An Upper West Side fixer-upper that “Today” show co-host Ann Curry bought for $2.9 million and spent the last eight years renovating has become a haven for hobos — including a bum who has lived there on and off for over a year, The Post has learned.

The globetrotting TV journalist and her husband, Brian Ross, purchased the four-story townhouse on West 71st Street in 2003 and embarked on a massive renovation that included tacking on an unauthorized 18-foot-high penthouse.

But they apparently stopped all major construction five years ago amid a spate of Buildings Department violations. They are also fighting a lawsuit filed by neighbors angry over the noise and debris.

The homeless man was discovered yesterday by one of the plaintiffs — and eight cops were sent to remove him from the property at around 9 a.m.

The Post caught up with the hobo at a nearby McDonald’s, and he claimed to have no clue about the absentee homeowner.

“Ann Curry means crap to me!” barked the vagrant, who refused to give his name or age. “The reason I lived there was because they chased me out of Central Park.”

The man said he would be happy to reach a compromise that would allow him to keep shacking up there.

“I’ll go back if someone says, ‘Here’s the key. Maintain the building,’ ” he said.

He said that he first let himself into the pad last year, after contractors failed to lock up, and that he spent the majority of last winter seeking warmth in the 3,700-square-foot home.

“I’ve been living there for about a year now,” he said. “I’m not a drug addict; I just don’t have a place to sleep.”

An NYPD spokesman said the drifter wasn’t arrested because he was caught sleeping in the vestibule and not completely inside the building. He was taken to a homeless shelter.

He is the second homeless man to be found living in the brownstone in a year, with the previous one also hauled out by cops, a neighbor said.

Curry, who lives in a doorman coop near Gramercy Park, “is currently traveling to Africa to cover the humanitarian crisis and could not be reached for comment,” an NBC spokeswoman said.
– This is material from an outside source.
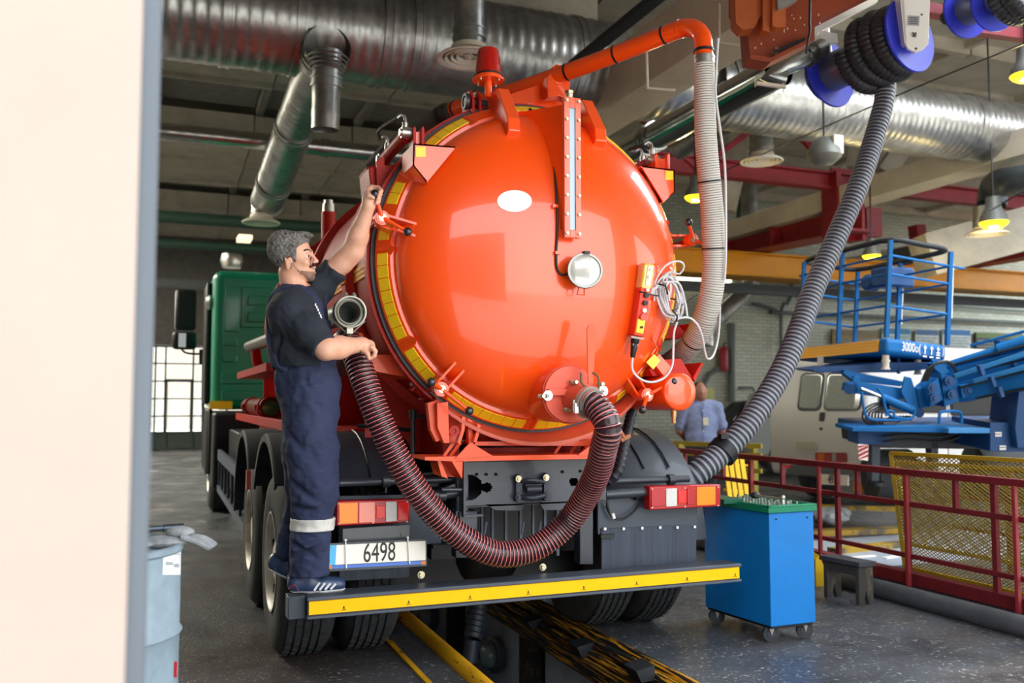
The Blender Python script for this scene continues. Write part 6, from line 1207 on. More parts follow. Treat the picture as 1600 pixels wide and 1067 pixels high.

“Last stop before our news team reaches the chaos of famine,” she tweeted yesterday. “No one wants to turnaround.”

Ross did not return calls.

The squatter situation is just the latest problem to infuriate neighbors, four of whom sued Curry in 2007 for $900,000, claiming that dangerous and illegal work on her brownstone was creating a safety hazard for people living next door.

Neighbor John Lee claimed that workmen sliced open his chimney, filling his home with dust and debris. Then bricks from Curry’s house smashed his greenhouse.

The noise was so bad that Roseanne O’Brien, who lived in the neighborhood for 25 years, moved out of her apartment, according to the suit. Another neighbor who worked at home started renting office space to get away from the noise.

Neighbors said they are worried that bums living in the house with no heat will accidentally set fire to the home.

“The building is abandoned, for all practical purposes,” said John Lee, the only neighbor who has refused to settle with Curry. “It’s become an eyesore and a problem. About a year ago, I noticed someone living there with no power and no light.

“People end up sitting on that stoop and making noise and drinking. Three times, people have broken in. It’s just a very unpleasant experience.”